2019年の年頭にあたり、ソフトバンク 代表取締役 社長執行役員兼CEOの宮内 謙氏は、以下の年頭所感を発表した。
あけましておめでとうございます。
昨年は東証1部へ上場し、当社がより大きく羽ばたくための大きな一歩を踏み出した年でした。お客さま、株主の皆さま、そして多くの関係者の皆さまの支えがあってこそ、この一歩を踏み出せたのだと思います。心からお礼申し上げます。今後も皆さまからのお声に真摯に耳を傾け、期待に応えられるように事業を成長させていきます。
われわれは創業以来、常に挑戦者でした。パソコンソフト、固定電話、ブロードバンド通信、携帯電話・スマートフォンなど、その時代に必要なテクノロジーの潮流を取り入れ、お客さまや市場ニーズをくみ取り、迅速にサービスとして提供していくという挑戦の繰り返しでした。その過程で、企業統合などで新しいメンバーをグループに迎え入れ、お互いに学び合い、一つのチームとなり、いくつもの変革の波を乗り越えて、組織として強くなってきました。われわれはIT・通信業界において、さまざまな経験を持った人材の集団であり、日本の通信サービスの変革に常に挑戦し、実績を残してきた会社であるという強い自負があります。
今年は新しい元号に変わりますが、通信業界は5G元年です。5Gの世界では、これまで以上に大容量データのやり取りが可能となり、AIやIoTなどの事業領域との連携がますます高まっていきます。また、さまざまな産業分野において、これらが高度な社会インフラとなって、新しいテクノロジーやビジネスモデルも生まれることになるでしょう。テクノロジーによる変革の波は、われわれの想像以上に大きく、速く社会に浸透し、これまで当然と思っていたビジネスモデルがあっという間に陳腐化し、あっという間に新しい事業者がその市場を支配してしまうくらいの影響力を持っています。しかし、このような大きなパラダイムシフトが起こる時代には、同じくらい大きなビジネスチャンスが潜在していることも歴史が証明しています。このチャンスを先取りして、多種多様に進化したビジネスニーズに迅速に対応することが、これからの通信業界と、通信業界以外の関連事業分野での競争に生き残るために必要不可欠です。

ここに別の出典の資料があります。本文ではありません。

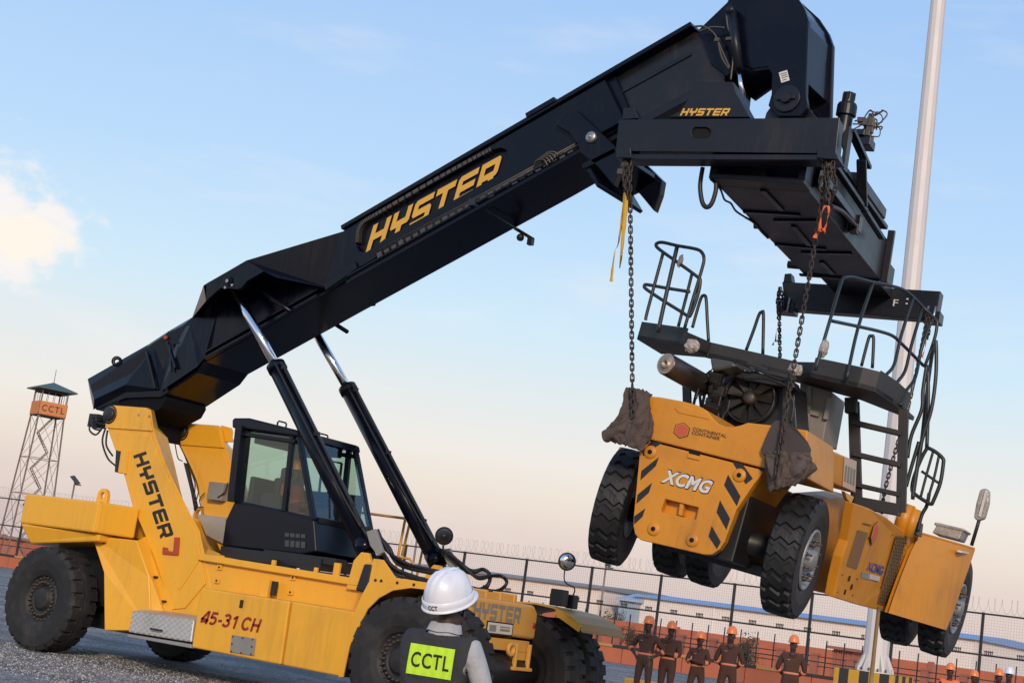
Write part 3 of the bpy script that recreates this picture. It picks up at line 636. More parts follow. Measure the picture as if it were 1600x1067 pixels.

すでにわれわれは、AI、IoTなどの新しいテクノロジー事業領域において先手を打っており、昨年から掲げている「成長戦略」と「構造改革」をさらに推し進めています。成長戦略は既存の通信事業の基盤を強化しつつ、最先端のテクノロジーとネットワークを組み合わせた新規事業を展開することで、構造改革はAIやRPAなどを活用したコスト削減と効率化を社内で実現し、社員の働き方も進化させていくことです。
この二つは大きな挑戦です。しかし、これらに着実に取り組んでいくことで、外部の変革によるチャンスを取り込むことができると同時に、自ら変革を引き起こし、チャンスを生み出すことができるようになると思います。そして、通信事業者としての責務をしっかりと果たし、魅力あるサービスと新しい付加価値を生み出し、社会や生活全体がより一層便利に、そして快適になるように貢献していきたいと考えています。これこそがわれわれの経営理念である「情報革命で人々を幸せに」という言葉を具現化することになると強く信じています。
今年もソフトバンクをどうぞよろしくお願い申し上げます。